Use Fast Restart for Quicker Iterative Simulations

Fast Restart enables you effectively perform iterative simulations when you do not need to compile the model between successive simulations. For more information about using Fast Restart, see How Fast Restart Improves Iterative Simulations.

To perform iterative simulations using Fast Restart, first enable fast restart for the model.

set_param(model_for_sim,FastRestart="on");

This compiles the model and prepares it for simulation. You can now run quick iterative simulations without recompiling the model. For example, you can perform a parameter sweep to study the effect of increasing the proportional coefficient Kp for the PID controller.

set_param('massSpringDamperPID_modelFMU/FMU','Kp','1');
set_param('massSpringDamperPID_modelFMU/FMU','Kd','50');
set_param('massSpringDamperPID_modelFMU/FMU','Ki','100');
set_param(model_for_sim, 'StartTime', '0', 'StopTime', '50');
plot_fastRestart = figure(3);
grid minor;
hold on;
kp_array = 50:50:500;
num_kp_array = length(kp_array);
legendEntries = cell(num_kp_array+1,1);
for i = 1:num_kp_array
    set_param('massSpringDamperPID_modelFMU/FMU', 'Kp', num2str(kp_array(i)));
    outFastRestart = sim(model_for_sim);
    plot(outFastRestart.yout{1}.Values, 'LineWidth', 1.2);
    legendEntries{i} = ['Kp = ', num2str(kp_array(i))];
    hold on;
end
plot(outFastRestart.yout{2}.Values, '--k', 'LineWidth', 1.5);
legendEntries{end} = 'Reference Signal';
legend(legendEntries, 'Location','southeast');

Step Forward and Backward Through Simulation

With FMUState enabled, you can also perform backward simulation stepping to step backward through major time steps of your simulation. Doing so helps you analyze and debug your model in Simulink®. To learn more about simulation stepping, see Step Through Simulations Using the Simulink Editor.

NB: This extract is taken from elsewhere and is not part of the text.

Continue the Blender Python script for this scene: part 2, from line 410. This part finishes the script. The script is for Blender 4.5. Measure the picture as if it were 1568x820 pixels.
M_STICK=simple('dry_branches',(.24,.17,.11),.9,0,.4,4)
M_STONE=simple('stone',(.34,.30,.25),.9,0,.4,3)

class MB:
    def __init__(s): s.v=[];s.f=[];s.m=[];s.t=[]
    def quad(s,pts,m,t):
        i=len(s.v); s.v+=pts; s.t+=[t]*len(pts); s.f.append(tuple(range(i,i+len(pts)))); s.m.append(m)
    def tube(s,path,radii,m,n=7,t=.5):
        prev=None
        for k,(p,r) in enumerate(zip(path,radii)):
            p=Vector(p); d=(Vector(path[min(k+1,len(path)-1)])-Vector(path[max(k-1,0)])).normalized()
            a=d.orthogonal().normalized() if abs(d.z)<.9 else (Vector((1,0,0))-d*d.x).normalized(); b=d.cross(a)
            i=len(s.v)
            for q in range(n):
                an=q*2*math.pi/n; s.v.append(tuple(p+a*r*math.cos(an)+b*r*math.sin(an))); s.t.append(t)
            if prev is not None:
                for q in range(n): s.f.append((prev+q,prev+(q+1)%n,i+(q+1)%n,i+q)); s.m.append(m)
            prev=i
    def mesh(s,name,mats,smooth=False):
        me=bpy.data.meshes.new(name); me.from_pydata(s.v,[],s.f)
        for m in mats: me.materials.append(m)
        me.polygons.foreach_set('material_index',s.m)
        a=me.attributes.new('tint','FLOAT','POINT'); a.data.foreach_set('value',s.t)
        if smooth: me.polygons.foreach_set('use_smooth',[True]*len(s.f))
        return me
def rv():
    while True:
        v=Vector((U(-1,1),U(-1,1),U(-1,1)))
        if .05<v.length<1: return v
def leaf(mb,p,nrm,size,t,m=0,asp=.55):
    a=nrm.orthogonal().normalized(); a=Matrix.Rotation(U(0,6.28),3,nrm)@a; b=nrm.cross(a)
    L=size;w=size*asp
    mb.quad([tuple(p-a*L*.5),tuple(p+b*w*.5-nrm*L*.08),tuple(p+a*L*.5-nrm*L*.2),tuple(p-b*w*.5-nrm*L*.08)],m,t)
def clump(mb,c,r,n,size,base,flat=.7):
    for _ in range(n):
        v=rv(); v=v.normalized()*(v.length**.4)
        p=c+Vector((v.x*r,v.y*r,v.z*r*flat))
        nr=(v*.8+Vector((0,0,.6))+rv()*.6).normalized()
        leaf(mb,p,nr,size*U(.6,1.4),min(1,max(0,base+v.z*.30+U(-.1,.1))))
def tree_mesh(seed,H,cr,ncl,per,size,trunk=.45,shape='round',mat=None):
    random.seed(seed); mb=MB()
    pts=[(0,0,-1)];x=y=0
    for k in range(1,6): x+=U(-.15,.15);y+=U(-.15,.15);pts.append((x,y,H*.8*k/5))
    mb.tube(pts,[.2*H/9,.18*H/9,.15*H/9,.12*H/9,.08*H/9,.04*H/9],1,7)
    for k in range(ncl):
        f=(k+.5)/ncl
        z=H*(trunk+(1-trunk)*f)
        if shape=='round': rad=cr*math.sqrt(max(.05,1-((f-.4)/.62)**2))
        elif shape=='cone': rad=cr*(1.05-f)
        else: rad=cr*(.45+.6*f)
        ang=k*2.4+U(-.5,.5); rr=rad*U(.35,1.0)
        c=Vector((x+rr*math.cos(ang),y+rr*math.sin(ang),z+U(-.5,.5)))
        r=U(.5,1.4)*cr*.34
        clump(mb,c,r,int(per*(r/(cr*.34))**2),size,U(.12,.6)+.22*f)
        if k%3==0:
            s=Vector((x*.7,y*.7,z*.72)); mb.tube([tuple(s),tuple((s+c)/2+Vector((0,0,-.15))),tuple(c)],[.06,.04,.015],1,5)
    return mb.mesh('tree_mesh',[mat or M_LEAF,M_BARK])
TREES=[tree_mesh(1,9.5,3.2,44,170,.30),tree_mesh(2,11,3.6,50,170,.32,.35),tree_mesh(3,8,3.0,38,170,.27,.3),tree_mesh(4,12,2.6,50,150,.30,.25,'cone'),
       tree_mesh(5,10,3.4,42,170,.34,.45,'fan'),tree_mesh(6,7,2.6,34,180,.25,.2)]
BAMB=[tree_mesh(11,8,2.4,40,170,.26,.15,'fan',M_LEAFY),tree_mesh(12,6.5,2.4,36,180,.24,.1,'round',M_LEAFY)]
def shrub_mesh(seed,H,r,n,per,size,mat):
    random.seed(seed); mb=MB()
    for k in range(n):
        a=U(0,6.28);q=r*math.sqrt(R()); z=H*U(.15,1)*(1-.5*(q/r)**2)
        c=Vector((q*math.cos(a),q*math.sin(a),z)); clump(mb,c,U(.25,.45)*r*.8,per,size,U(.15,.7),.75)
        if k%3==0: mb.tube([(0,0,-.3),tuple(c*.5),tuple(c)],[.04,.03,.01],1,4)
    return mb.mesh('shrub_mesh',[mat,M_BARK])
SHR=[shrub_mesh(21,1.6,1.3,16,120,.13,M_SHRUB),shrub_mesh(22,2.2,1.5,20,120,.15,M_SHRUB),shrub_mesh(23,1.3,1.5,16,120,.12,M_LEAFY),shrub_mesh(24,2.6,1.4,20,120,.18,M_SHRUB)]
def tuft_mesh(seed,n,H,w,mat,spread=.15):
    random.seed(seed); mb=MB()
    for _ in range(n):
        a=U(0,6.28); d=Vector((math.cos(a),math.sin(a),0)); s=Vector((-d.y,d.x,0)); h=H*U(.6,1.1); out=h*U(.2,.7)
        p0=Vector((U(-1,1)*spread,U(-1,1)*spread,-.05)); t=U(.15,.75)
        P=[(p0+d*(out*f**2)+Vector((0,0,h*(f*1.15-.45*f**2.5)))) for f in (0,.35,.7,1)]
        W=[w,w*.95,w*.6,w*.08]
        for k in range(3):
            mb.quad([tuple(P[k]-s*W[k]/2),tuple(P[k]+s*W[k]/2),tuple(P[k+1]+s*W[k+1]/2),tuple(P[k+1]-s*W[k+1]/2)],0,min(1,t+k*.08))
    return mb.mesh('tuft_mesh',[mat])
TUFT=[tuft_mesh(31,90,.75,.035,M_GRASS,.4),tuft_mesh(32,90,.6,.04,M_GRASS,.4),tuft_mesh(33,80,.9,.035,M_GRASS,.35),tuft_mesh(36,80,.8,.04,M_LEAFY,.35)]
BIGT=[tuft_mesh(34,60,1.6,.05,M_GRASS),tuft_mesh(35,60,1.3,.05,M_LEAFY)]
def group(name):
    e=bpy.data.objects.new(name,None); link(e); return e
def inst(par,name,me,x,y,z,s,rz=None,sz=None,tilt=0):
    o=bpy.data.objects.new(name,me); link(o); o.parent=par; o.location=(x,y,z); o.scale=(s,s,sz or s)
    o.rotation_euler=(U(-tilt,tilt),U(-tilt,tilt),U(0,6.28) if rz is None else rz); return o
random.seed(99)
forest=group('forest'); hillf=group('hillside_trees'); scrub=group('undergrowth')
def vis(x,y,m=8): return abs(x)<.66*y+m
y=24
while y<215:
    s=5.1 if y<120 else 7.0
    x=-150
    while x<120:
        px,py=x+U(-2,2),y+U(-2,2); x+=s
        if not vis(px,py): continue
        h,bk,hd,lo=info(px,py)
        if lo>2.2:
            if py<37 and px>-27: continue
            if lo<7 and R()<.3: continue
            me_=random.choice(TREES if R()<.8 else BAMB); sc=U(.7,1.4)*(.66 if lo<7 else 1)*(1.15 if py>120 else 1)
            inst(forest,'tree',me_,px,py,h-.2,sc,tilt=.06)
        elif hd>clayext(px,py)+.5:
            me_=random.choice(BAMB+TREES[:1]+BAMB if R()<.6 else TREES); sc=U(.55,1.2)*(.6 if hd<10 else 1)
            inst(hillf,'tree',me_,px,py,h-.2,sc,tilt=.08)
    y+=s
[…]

The Simulation tab of the Simulink® toolstrip contains Step Forward and Step Back buttons to enable you to perform simulation stepping.

To step back through the simulation, you must first enable stepping back. To enable stepping back, on the Simulation tab of the Simulink® toolstrip, click the Step Back drop down. Click Configure Simulation Stepping from the drop down options. Doing so opens the Simulation Stepping Options dialog box. Select the Enable stepping back check-box in the dialog.

Before you can step back, you must step forward. You cannot step back to a simulation time before the time you enabled stepping back. Click Step Forward twice. Then, click Step Back.